Even with the band's blatant commentary on Australian issues, Ms Forsgren said their music resonated internationally.
"It's good that they're being specific," Ms Forsgren said.
"They became big because they were so Australian".
She pointed to a song like Beds Are Burning, which not only spoke on Indigenous Australian issues but issues facing Sweden's indigenous Sami people, or Native Americans in the United States.
Across the Canberra Convention Centre, excited fans walked past posters with 2017's Statement from the Heart laid across the Australian Aboriginal flag, keeping true with the band's political messaging.
Early in the gig, Garrett told the crowd Monday night was all about recognising Reconciliation Day.
He then brought up Gooreng Gooreng and Wakka Wakka man Alwyn Doolan - who had walked 8000 kilometres from Queensland to Canberra for the recent federal election - to talk to the crowd.

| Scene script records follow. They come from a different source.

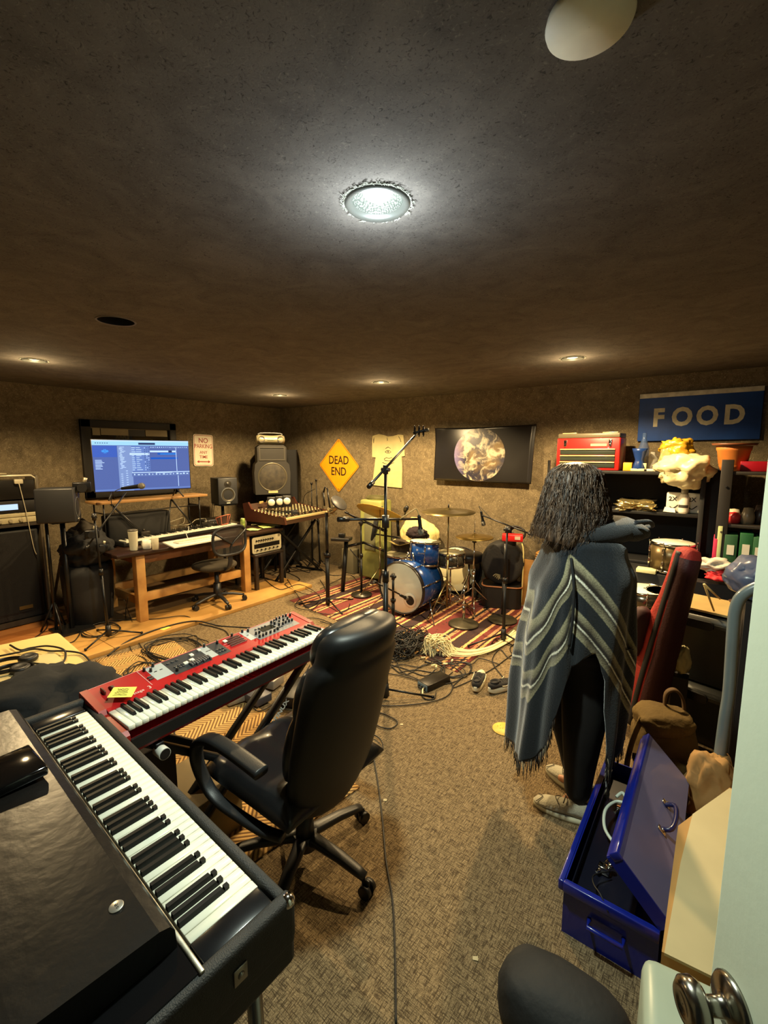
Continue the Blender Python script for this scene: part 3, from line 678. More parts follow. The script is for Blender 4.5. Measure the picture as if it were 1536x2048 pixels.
# cups
c1 = gz(268, 1101, DZ); T_ = thing('tall_tumbler', 'tall pale insulated tumbler with lid at left end of desk', 'cup', (c1.x, c1.y, DZ + .001))
MB().lathe([(.001, 0), (.034, 0), (.036, .01), (.045, .19), (.046, .195), (.042, .197), (.001, .197)], 24).build('body', mat('tumbler_cream', (196, 192, 168), .4), T_)
MB().lathe([(.043, .197), (.047, .2), (.046, .212), (.03, .216), (.001, .216)], 24).build('lid', mat('lid_grey', (90, 86, 76), .3), T_)
c1 = gz(294, 1098, DZ); T_ = thing('coffee_mug', 'white coffee mug between tumbler and drinking glass on desk', 'mug', (c1.x, c1.y, DZ + .001), R(200))
MB().lathe([(.001, .004), (.032, .0), (.038, .006), (.041, .09), (.038, .09), (.035, .008), (.001, .008)], 24).build('body', WHT, T_)
MB().tube([(.038, 0, .07), (.062, 0, .068), (.066, 0, .045), (.058, 0, .025), (.038, 0, .022)], .005, 8, sp=5).build('handle', WHT, T_)
c1 = gz(311, 1099, DZ); gm = mat('clear_glass', (220, 214, 190), .05, alpha=.35)
one('drinking_glass', MB().lathe([(.001, .012), (.028, .012), (.034, .125), (.0365, .125), (.031, 0), (.001, 0)], 24, TR(c1.x, c1.y, DZ + .001)), gm, 'clear drinking glass beside the white mug on desk', 'glass')
# things along the right end of the desk
c1 = gz(486, 1057, DZ); T_ = thing('drink_can', 'green slim drink can standing on right end of desk', 'can', (c1.x, c1.y, DZ + .001))
MB().lathe([(.001, 0), (.024, 0), (.031, .008), (.031, .125), (.026, .135)], 20).build('body', mat('can_green', (96, 130, 50), .35, .4, c2=(180, 190, 110), vs=30), T_)
MB().lathe([(.026, .135), (.024, .132), (.001, .132)], 20).build('top', STEEL, T_)
for i, (px, py, w_, d_, a, L) in enumerate(((505, 1060, .14, .20, 12, 'crumpled pale green paper lying beside the drink can'), (532, 1054, .16, .24, -20, 'flat yellow-green paper sheet on desk end under the mixer'), (515, 1050, .12, .16, 50, 'folded cream paper behind the green papers on desk end'))):
    c1 = gz(px, py, DZ); rr = random.Random(i)
    o = one('loose_paper', MB().grid(lambda u, v: ((u - .5) * d_, (v - .5) * w_, .004 + .008 * abs(math.sin(5 * u + i)) * abs(math.cos(4 * v + i))), 10, 10, M=TR(c1.x, c1.y, DZ + .001 + .002 * i) @ RZ(R(a))), mat('paper_%d' % i, ((196, 204, 120), (188, 190, 96), (206, 196, 140))[i], .8), L, 'paper')
# wire basket with orange rim
c1 = gz(456, 1061, DZ); T_ = thing('wire_basket', 'coral coloured open wire basket tipped on desk beneath the studio monitor', 'basket', (c1.x - .12, c1.y + .02, DZ + .04), R(20))
cr = mat('coral_wire', (205, 110, 80), .4)
def hexr(r, z, tilt=.35): return [(r * math.cos(a), r * 1.5 * math.sin(a), z + tilt * r * math.cos(a)) for a in [PI / 3 * k for k in range(6)]]
MB().tube(hexr(.075, .13), .005, 6, closed=True).build('rim', cr, T_); MB().tube(hexr(.05, .02), .004, 6, closed=True).build('base_ring', cr, T_)
bw = MB(); A_, B_ = hexr(.075, .13), hexr(.05, .02)
for k in range(6): bw.tube([A_[k], B_[k]], .003, 5)
bw.grid(lambda u, v: Vector(A_[int(u * 6) % 6]).lerp(Vector(A_[(int(u * 6) + 1) % 6]), (u * 6) % 1).lerp(Vector(B_[int(u * 6) % 6]).lerp(Vector(B_[(int(u * 6) + 1) % 6]), (u * 6) % 1), v) * .97, 6, 3, m=1)
bw.build('mesh_side', [cr, mat('basket_dark', (66, 42, 32), .7)], T_)
o = one('crumpled_bag', MB().sph((c1.x + .03, c1.y + .58, DZ + .052), (.06, .10, .05), 16), mat('plum_cloth', (56, 30, 34), .7, bump=.6, bs=25), 'small dark plum crumpled pouch on right end of desk', 'pouch')
o = one('glass_jar', MB().lathe([(.001, 0), (.035, 0), (.036, .06), (.028, .075), (.028, .09), (.001, .092)], 18, TR(c1.x - .05, c1.y + .28, DZ + .001)), mat('smoky_glass', (120, 110, 96), .08, .5), 'shiny smoky jar behind the green drink can', 'jar')
# audio modules and cables on the synth
for i, (px, py, s_) in enumerate(((285, 1064, (.16, .10, .05)), (312, 1056, (.14, .09, .06)), (415, 1046, (.13, .08, .045)))):
    c1 = gz(px, py, .87); o = one('audio_module', MB().box((0, 0, s_[2] / 2), s_, TR(c1.x, c1.y, DZ + .062) @ RZ(R(30 * i)), bev=.006).cyl((c1.x + .03, c1.y, DZ + .055 + s_[2]), (c1.x + .03, c1.y, DZ + .085 + s_[2]), .012), mat('module_dark', (52, 48, 42), .3, .5), ['small dark effects module on left part of desk synthesizer', 'dark box with knob just behind the first effects module', 'small metal module near the middle of desk synthesizer'][i], 'audio gear')
for i, pts in enumerate((((330, 1048), (352, 1040), (368, 1036), (366, 1048), (345, 1053), (330, 1048)), ((330, 1050), (375, 1050), (392, 1040), (410, 1038), (412, 1045)))):
    one('white_cable', MB().tube([gz(x, y, .875) + Vector((0, 0, .002 * k)) for k, (x, y) in enumerate(pts)], .0035, 6, sp=6), mat('cable_pale', (176, 168, 142), .5), ['looped pale cable lying on the left of the desk synthesizer', 'pale cable trailing over the right of the desk synthesizer'][i], 'cable')
# low black module at the back of the desk
c1 = gz(425, 1040, .85); one('black_tray', MB().box((c1.x, c1.y, DZ + .05), (.24, .40, .10), bev=.01), BLK, 'low black box at back right of desk near the wall', 'box')
# ------------------------------------------------------------------ shelf on the desk with the television
TS = thing('monitor_shelf', 'narrow wooden shelf on thin black metal trestles standing on the desk', 'shelf', (-5.22, 2.53, DZ))
MB().box((-5.22, 2.53, 1.235), (.30, 1.24, .028), bev=.004).build('shelf_board', mat('shelf_board', (150, 112, 66), .45), TS, True)
for y in (1.98, 3.05):
    for (xa, xb) in ((-5.34, -5.34), (-5.10, -5.10)): MB().cyl((xa, y, DZ), (xb, y, 1.222), .008, n=8).build('post', BLKM, TS, True)
    MB().cyl((-5.34, y, 1.12), (-5.10, y, 1.12), .006, n=8).build('crossbar', BLKM, TS, True)
for s_ in ((2.70, 2.9, 2.62), (2.05, 2.3, 2.4)):
    MB().cyl((-5.10, s_[0], 1.222), (-5.10, s_[1] + .13, DZ), .010, n=8).build('brace', BLKM, TS, True); MB().cyl((-5.10, s_[0], 1.222), (-5.10, s_[2], DZ), .008, n=8).build('brace', BLKM, TS, True)
MB().cyl((-5.10, 1.98, 1.12), (-5.10, 3.05, 1.12), .006, n=8).build('front_rail', BLKM, TS, True)
TV = thing('television', 'flat screen showing blue music software, standing on the shelf above desk', 'television', (-5.10, 2.42, 1.25), math.atan2(2.87 - 1.965, -4.96 + 5.2))
w_, h_ = .965, .56; zb = .085
MB().box((0, .02, zb + h_ / 2), (w_, .035, h_), bev=.006).build('housing', BLK, TV)
for s_ in (-1, 1):
    f = MB(); f.tube([(s_ * .32, .02, .10), (s_ * .37, -.08, .006)], .008, 6); f.tube([(s_ * .32, .02, .10), (s_ * .30, .10, .006)], .008, 6); f.build('foot', BLK, TV)
scr = MB(); W2, H2 = w_ - .018, h_ - .020; yS = .0015
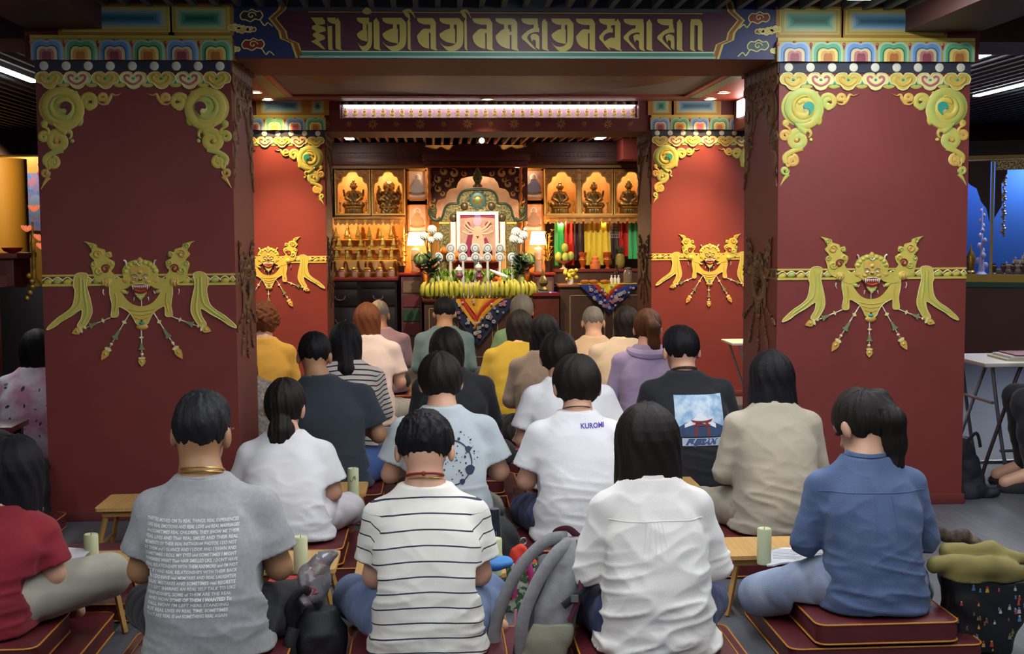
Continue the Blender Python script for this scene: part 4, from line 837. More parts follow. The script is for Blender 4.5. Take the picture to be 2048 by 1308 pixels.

Then the band followed with a cover of Yothu Yindi's Treaty.
For some fans though, the power isn't in Garrett's message but his performance.
In fact Chris Harvey and Wayne Stein from Sydney didn't agree with the politics behind the Oils.
"I just came for the music," Mr Harvey said.
"He goes off."
"It's good music, no bullshit," Mr Stein said.
Mr Harvey said there was nothing like the Oils out there today.
"It's good music but it's not rock and roll," he said.
It was also the atmosphere the band created, especially when they played smaller venues, the pair agreed.
They had driven in from Sydney on the Monday evening and planned to drive back that same night.
Next for them was the Big Red Bash, a concert in the middle of the Simpson Desert, where the Oils are headlining.
"It's worth it," Mr Stein said.
Anthony Burgess and Liz Samra, on the other hand, loved the band's politics.
Mr Burgess first heard them when he was in Year 10, in 1984.
"He was talking to me," Mr Burgess said.
"My parents hated him so the first thing I did was I bought his record."
"The message is still as real and urgent," Ms Samra said.
"I don't think we have moved a great deal politically."
"For me, the Oils is their politics," Mr Burgess said.